Sam Rubin

Following a heartbreaking 10–9 loss to Fairfield on Wednesday, the Yale baseball team resumes Ivy play with three games at archrival Harvard this weekend. Yale, sporting four conference wins already after two series, sits tied for first in the Ancient Eight with the Crimson and Columbia.

The Bulldogs (10–14, 4–2 Ivy) travel to O’Donnell Field to face off with the Crimson (14–6, 4–2 Ivy), the first real interconference test for the 2019 Yale squad. The Elis took two games and a whole lot of momentum from their series against Harvard last year, but the Crimson is currently looking resurgent and dangerous. This series will bump one of these teams from the top spot in the conference, so tensions will be running high in Cambridge.
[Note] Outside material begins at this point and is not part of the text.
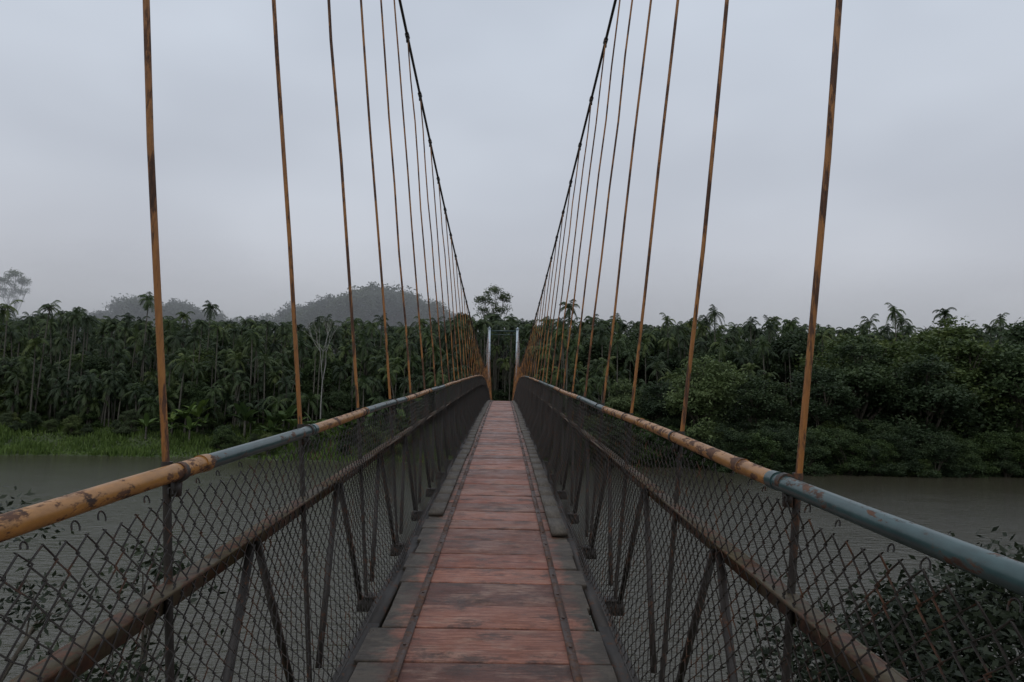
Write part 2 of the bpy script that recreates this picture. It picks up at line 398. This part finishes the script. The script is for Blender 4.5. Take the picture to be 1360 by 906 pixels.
# ---------------------------------------------------------------- vegetation
def leaves(C,l,wd,attr,upbias=.4):
    n=len(C)
    d=rng.normal(size=(n,3));d[:,2]*=.6;d/=np.linalg.norm(d,axis=1)[:,None]
    u=rng.normal(size=(n,3))*.75;u[:,2]+=upbias
    s=np.cross(d,u);s/=np.linalg.norm(s,axis=1)[:,None]+1e-9
    L=l*rng.uniform(.6,1.3,(n,1));W=wd*rng.uniform(.7,1.2,(n,1))
    V=np.stack([C-d*L,C+s*W-d*L*.1,C+d*L,C-s*W-d*L*.1],1).reshape(-1,3)
    return V,np.arange(4*n).reshape(-1,4),np.repeat(attr,4)
def clumps(lobes,nsub,nleaf,sub_r,l,wd):
    Cs=[];A=[]
    wts=np.array([r[3]**2 for r in lobes]);wts/=wts.sum()
    for _ in range(nsub):
        cx,cy,cz,r=lobes[rng.choice(len(lobes),p=wts)]
        d=rng.normal(size=3);d/=np.linalg.norm(d)
        if d[2]<-.3: d[2]*=-.5
        rr=r*rng.uniform(.55,1.08)
        c=np.array([cx,cy,cz])+d*rr*np.array([1,1,.8])
        k=int(nleaf*rng.uniform(.5,1.5));g=rng.normal(size=(k,3))*sub_r*rng.uniform(.6,1.4)*np.array([1,1,.6])
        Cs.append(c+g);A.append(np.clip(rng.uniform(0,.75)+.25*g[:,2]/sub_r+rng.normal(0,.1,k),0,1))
    return leaves(np.vstack(Cs),l,wd,np.concatenate(A))
def broad_meshes(tag,lobes,nsub,nleaf,sub_r,l,wd,leafm,trunk=.22):
    V,F,A=clumps(lobes,nsub,nleaf,sub_r,l,wd)
    crown=np_mesh(tag+'_crown',V,F,leafm,False,A)
    b=B();hz=min(q[2] for q in lobes)
    fork=np.array([.1,0,hz*.6+.3])
    b.tube([(0,0,-.6),fork*.5,fork],[trunk*1.3,trunk,trunk*.85],8)
    for q in lobes:
        e=np.array(q[:3]);mm=(fork+e)/2+rng.normal(0,.25*min(1,q[3]),3)
        b.tube([fork,mm,e],[trunk*.6,trunk*.4,trunk*.15],6)
        for _ in range(4):
            d=rng.normal(size=3);d[2]=abs(d[2])*.6;d/=np.linalg.norm(d)
            b.tube([e*.7+fork*.3,e+d*q[3]*.4,e+d*q[3]*.95],[trunk*.22,trunk*.13,trunk*.04],4)
    return crown,np_mesh(tag+'_wood',np.vstack(b.V),np.vstack(b.F),M_bark,True)
def rlobes(n,rad,z0,z1,rr):
    L=[]
    for k in range(n):
        a=2*math.pi*k/n+random.uniform(-.5,.5);z=random.uniform(z0,z1)
        ta=1-.55*max(0,(z-z0)/(z1-z0+.01)-.3)
        d=rad*random.uniform(.35,1)*ta
        L.append((d*math.cos(a),d*math.sin(a),z,random.uniform(*rr)))
    L.append((random.uniform(-.5,.5),random.uniform(-.5,.5),z1,rr[1]*.95));return L
def inst(name,mesh_list,parent,loc,s,rz,sz=None):
    e=bpy.data.objects.new(name,mesh_list[0]);link(e,parent);e.location=loc;e.rotation_euler=(0,0,rz);e.scale=(s,s,sz or s)
    if len(mesh_list)>1:
        o=bpy.data.objects.new(name+'_wood',mesh_list[1]);link(o,parent);o.location=loc;o.rotation_euler=(0,0,rz);o.scale=(s,s,sz or s)
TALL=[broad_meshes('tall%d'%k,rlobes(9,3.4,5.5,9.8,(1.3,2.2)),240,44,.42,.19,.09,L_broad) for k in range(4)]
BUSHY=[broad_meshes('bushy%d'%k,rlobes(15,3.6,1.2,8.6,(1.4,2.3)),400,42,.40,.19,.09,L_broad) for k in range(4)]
def remat(pair,mt,tag):
    c=pair[0].copy();c.materials.clear();c.materials.append(mt);return (c,pair[1])
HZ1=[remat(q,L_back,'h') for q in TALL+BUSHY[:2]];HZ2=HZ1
PALEB=[remat(q,L_pale,'p') for q in BUSHY]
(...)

“There’s always some added pressure when we play a big rival, but our coaches have instilled in us a plan that we work each day towards achieving,” pitcher Scott Politz ’19 said. “If we are able to execute our individual tasks, we are confident the score will reflect our successes in the end.”

The Yale-Harvard rivalry, which always produces competitive baseball, once again promises a fiery matchup. Last year, Yale came into the series with Harvard riding high off of an eight-game winning streak. The Crimson showed no signs of intimidation and jumped all over the Bulldogs in the first game, as Yale could not find any offense behind a no-hitter from Harvard pitcher Noah Zavolas. Harvard bested the Bulldogs 4–0 in comfortable fashion.

Yale recovered from the Crimson’s sucker punch and battled back in the ensuing double-header. The Bulldogs triumphed in the first game of the twinbill, led by a four strike-out masterclass from pitcher Kumar Nambiar ’19. First baseman Griffin Dey ’19 and infielder Simon Whiteman ’19 both had three hits on the day, with Yale winning 10–6.

The Elis rode the momentum into the final game of the series for a 4–1 victory. Catcher Cal Christofori ’21 was an absolute iron man behind the plate, catching all 18 innings on the day and blasting a decisive double late in the game to put Yale ahead for good. The two wins against Harvard played a crucial role in the Bulldogs securing the 2018 Ivy League Regular Season Championship.

“It’s going to be a cold series against a tough Harvard opponent,” catcher Jake Gehri ’22 said. “We’re all just trying to find our beach and have a good time. When we throw strikes and limit free bases, we can run with anybody.”

An underappreciated aspect of Yale’s success so far this season is its fielding. The Bulldogs rank first in the Ivy League in team defense. The White and Blue sport an immaculate .981 fielding percentage, while Yale also has a staggering 256 assists as a team this year — far and away the most in the conference. Opposing teams struggle to get runners on base versus the tough Yale defense.

Harvard, who is off to an impressive start this year, poses a real challenge for the Bulldogs. After dropping the first two games of the season, the Crimson responded with an impressive five-game winning streak. Harvard has also been dominant in conference play so far this year, faring well with four wins in six combined games against Penn and Princeton. The Crimson clinched a 12–0 series win against the Tigers, fueled by a seven-run seventh inning.

Led by experienced pitchers Politz and Alex Stiegler ’20, the Yale bullpen has been crucial for the team’s success this year. Stiegler’s season is on the upswing following his masterful complete game last weekend against Cornell, with his fastball working wonders over the plate. Politz has been a sure thing on the mound, winning four of his six games pitched with a 3.02 ERA.

Yale has seen pitching production from its underclassmen as well. Right-hander Ben Gibbs ’22 has seen considerable success already as a member of Yale’s rotation. The first year has nine strikeouts through seven innings tossed to compliment a 2.57 ERA.

Harvard has relied on its offense all year, benefitting from consistent production at the plate. First baseman Patrick McColl has been on fire, currently ranking first in the Ivy League in most offensive categories. The sophomore is batting a sweltering .443 to go along with six home runs. Junior Jake Suddelson will also be sure to pose a dangerous challenge for the Bulldog pitchers, batting .377 with seven long balls.

Gehri has shined in the designated hitter role with five home runs so far and recently earned Ivy League Rookie of the Week honors. Infielder Mason Laplante ’22 also settled into a starting role in several games for Yale, showing few nerves by turning three double plays from second base. Rookies have shown up both at the plate and on the field for Yale this year in a variety of roles.

“Playing as a first year is a real privilege, and I’m honored to be behind the dish for our team this year,” bullpen catcher Clay Tamburri ’22 said. “I like to think of this team as a slow cooker rather than a microwave: we’ve been waiting to get hot for just the right time, and I know that this weekend is that time.”

This weekend’s Yale-Harvard series begins with a doubleheader on Saturday before a third and final game on Sunday.